For a routing work mechanism to be sybil-proof, it is sufficient to show that the tax on self-generated routing-work is greater than the total income a node 1-hop deeper in the network can expect from an equivalent amount of final-hop routing work. In the Saito Classic mechanism the tax is 50% of all fees put into the block, and first-hop nodes earn at minimum 50% of routing payout. Since any additional fees in the block by definition come from the attacker, it is theoretically impossible to generate positive expected income.

As long as the lottery tax remains provably costly regardless of the amount of routing work that the attacker has in the block, any network that has the same work-decay and payout-decay functions as Saito Classic by definition inherits the same sybil-proof properties.

In practice, our goal is to force cost-of-attack significantly above 100% of fee-throughput, so that in a best-case scenario the attacker is hemorrhaging money rather than merely breaking even. This requires the introduction of a staking payout and the increase in cost-of-attack that can come from the added difficulty of finding combinatorial lottery solutions that simultaneously issue the routing payments from multiple blocks to the attacker .

In the paper referenced above, we show very clearly that cost-of-attack is a minimum of 137 percent in a network with such a structure. This means an attacker must spend ~137% of network fee-throughput to earn 100% of the fees in that block which do not come from their own wallet.
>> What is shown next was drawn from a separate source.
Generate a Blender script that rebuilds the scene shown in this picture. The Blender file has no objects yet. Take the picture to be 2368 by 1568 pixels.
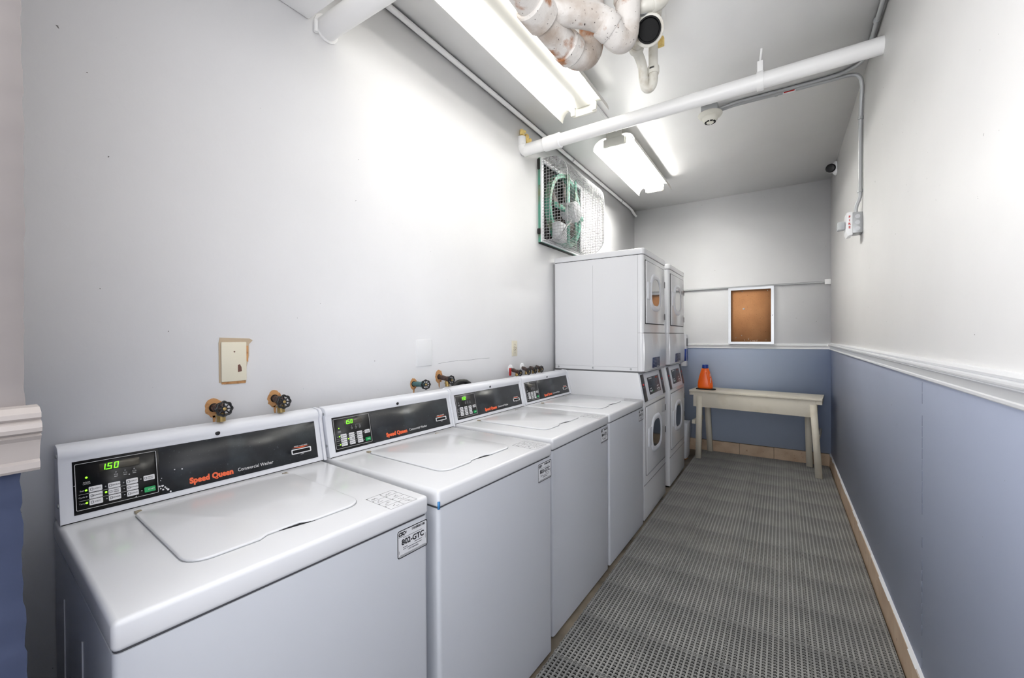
import bpy, bmesh, math, random
from mathutils import Vector, Matrix
random.seed(7)
PI = math.pi
sc = bpy.context.scene
COL = sc.collection

# ---------------------------------------------------------------- camera
F_PX = 963.82
cam_d = bpy.data.cameras.new('camera')
cam_d.sensor_fit = 'HORIZONTAL'; cam_d.sensor_width = 36.0
cam_d.lens = F_PX / 2368 * 36.0
cam_d.clip_start = 0.02
cam = bpy.data.objects.new('camera', cam_d)
COL.objects.link(cam)
yaw, pit, rol = 0.573905, -0.006921, -0.005673
Fv = Vector((-math.sin(yaw) * math.cos(pit), math.cos(yaw) * math.cos(pit), math.sin(pit)))
R0 = Vector((math.cos(yaw), math.sin(yaw), 0)); U0 = R0.cross(Fv)
Rv = R0 * math.cos(rol) + U0 * math.sin(rol)
Uv = -R0 * math.sin(rol) + U0 * math.cos(rol)
M = Matrix((( Rv.x, Uv.x, -Fv.x, 1.52607), (Rv.y, Uv.y, -Fv.y, 0.0), (Rv.z, Uv.z, -Fv.z, 1.31622), (0, 0, 0, 1)))
cam.matrix_world = M
sc.camera = cam

# ---------------------------------------------------------------- world, lights, exposure
world = bpy.data.worlds.new('world'); sc.world = world
world.use_nodes = True
world.node_tree.nodes['Background'].inputs[0].default_value = (0.93, 0.95, 1.0, 1)
world.node_tree.nodes['Background'].inputs[1].default_value = 1.2
TUBE_LONG, TUBE_SHORT = 6.2, 50.0
fill_d = bpy.data.lights.new('fill_light', 'AREA'); fill_d.shape = 'RECTANGLE'; fill_d.size = 1.2; fill_d.size_y = 0.6; fill_d.energy = 34
fill_o = bpy.data.objects.new('fill_light', fill_d); COL.objects.link(fill_o); fill_o.location = (1.15, -1.0, 1.4); fill_o.rotation_euler = (PI - 0.55, 0, 0)   # added fill light behind the camera, aimed up at the ceiling
sc.view_settings.view_transform = 'Standard'
sc.view_settings.look = 'None'
sc.view_settings.exposure = 0.74
sc.view_settings.gamma = 1.0
sc.view_settings.use_curve_mapping = False
sc.cycles.max_bounces = 16
sc.cycles.diffuse_bounces = 14
sc.cycles.sample_clamp_indirect = 6.0
try:
    sc.cycles.use_denoising = True
except Exception:
    pass

# ---------------------------------------------------------------- room numbers
W, H, YB, Y0 = 1.9356, 2.8458, 5.159, -1.6
RAIL = 1.1628
TILE = 0.1309

# ---------------------------------------------------------------- materials
def lin(c):
    def f(v):
        v /= 255.0
        return v / 12.92 if v <= 0.04045 else ((v + 0.055) / 1.055) ** 2.4
    return (f(c[0]), f(c[1]), f(c[2]), 1)

MATS = {}
def mat(name, rgb, rough=0.5, metal=0.0, noise=None, bump=None, coat=0.0, emit=None, alpha=None, trans=0.0, spec=None, mottle=None, ior=None):
    """noise=(rgb2, scale, lo, hi) mixes in a second colour in blotches; bump=(scale, strength)"""
    if name in MATS: return MATS[name]
    m = bpy.data.materials.new(name); m.use_nodes = True
    nt = m.node_tree; b = nt.nodes['Principled BSDF']
    b.inputs['Base Color'].default_value = lin(rgb)
    b.inputs['Roughness'].default_value = rough
    b.inputs['Metallic'].default_value = metal
    if coat: b.inputs['Coat Weight'].default_value = coat; b.inputs['Coat Roughness'].default_value = 0.08
    if trans: b.inputs['Transmission Weight'].default_value = trans
    if spec is not None: b.inputs['Specular IOR Level'].default_value = spec
    if ior: b.inputs['IOR'].default_value = ior
    if emit:
        b.inputs['Emission Color'].default_value = lin(emit[0]); b.inputs['Emission Strength'].default_value = emit[1]
    tc = None
    def coords():
        nonlocal tc
        if tc is None: tc = nt.nodes.new('ShaderNodeTexCoord')
        return tc.outputs['Object']
    prev = None
    for nz in ([noise] if noise else []) + (mottle or []):
        rgb2, scale, lo, hi = nz
        n = nt.nodes.new('ShaderNodeTexNoise'); n.inputs['Scale'].default_value = scale; n.inputs['Detail'].default_value = 6
        nt.links.new(coords(), n.inputs['Vector'])
        r = nt.nodes.new('ShaderNodeMapRange'); r.inputs[1].default_value = lo; r.inputs[2].default_value = hi
        nt.links.new(n.outputs['Fac'], r.inputs[0])
        mx = nt.nodes.new('ShaderNodeMix'); mx.data_type = 'RGBA'
        nt.links.new(r.outputs[0], mx.inputs[0])
        if prev is None: mx.inputs[6].default_value = lin(rgb)
        else: nt.links.new(prev, mx.inputs[6])
        mx.inputs[7].default_value = lin(rgb2)
        prev = mx.outputs[2]
    if prev is not None: nt.links.new(prev, b.inputs['Base Color'])
    if bump:
        n = nt.nodes.new('ShaderNodeTexNoise'); n.inputs['Scale'].default_value = bump[0]; n.inputs['Detail'].default_value = 4
        nt.links.new(coords(), n.inputs['Vector'])
        bp_ = nt.nodes.new('ShaderNodeBump'); bp_.inputs['Strength'].default_value = bump[1]; bp_.inputs['Distance'].default_value = 0.01
        nt.links.new(n.outputs['Fac'], bp_.inputs['Height']); nt.links.new(bp_.outputs[0], b.inputs['Normal'])
    MATS[name] = m
    return m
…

With full control of the staking table, the attacker can eke out profits at approximately 75% control of the staking table.  This can easily be addressed in the paper as mentioned – by the imposition of an income cap that limits payouts to 125% of a smoothed average. Under these situations cost-of-attack rises much higher than 137% to start, and remains above 100% even if attackers gain full control of the staking payout.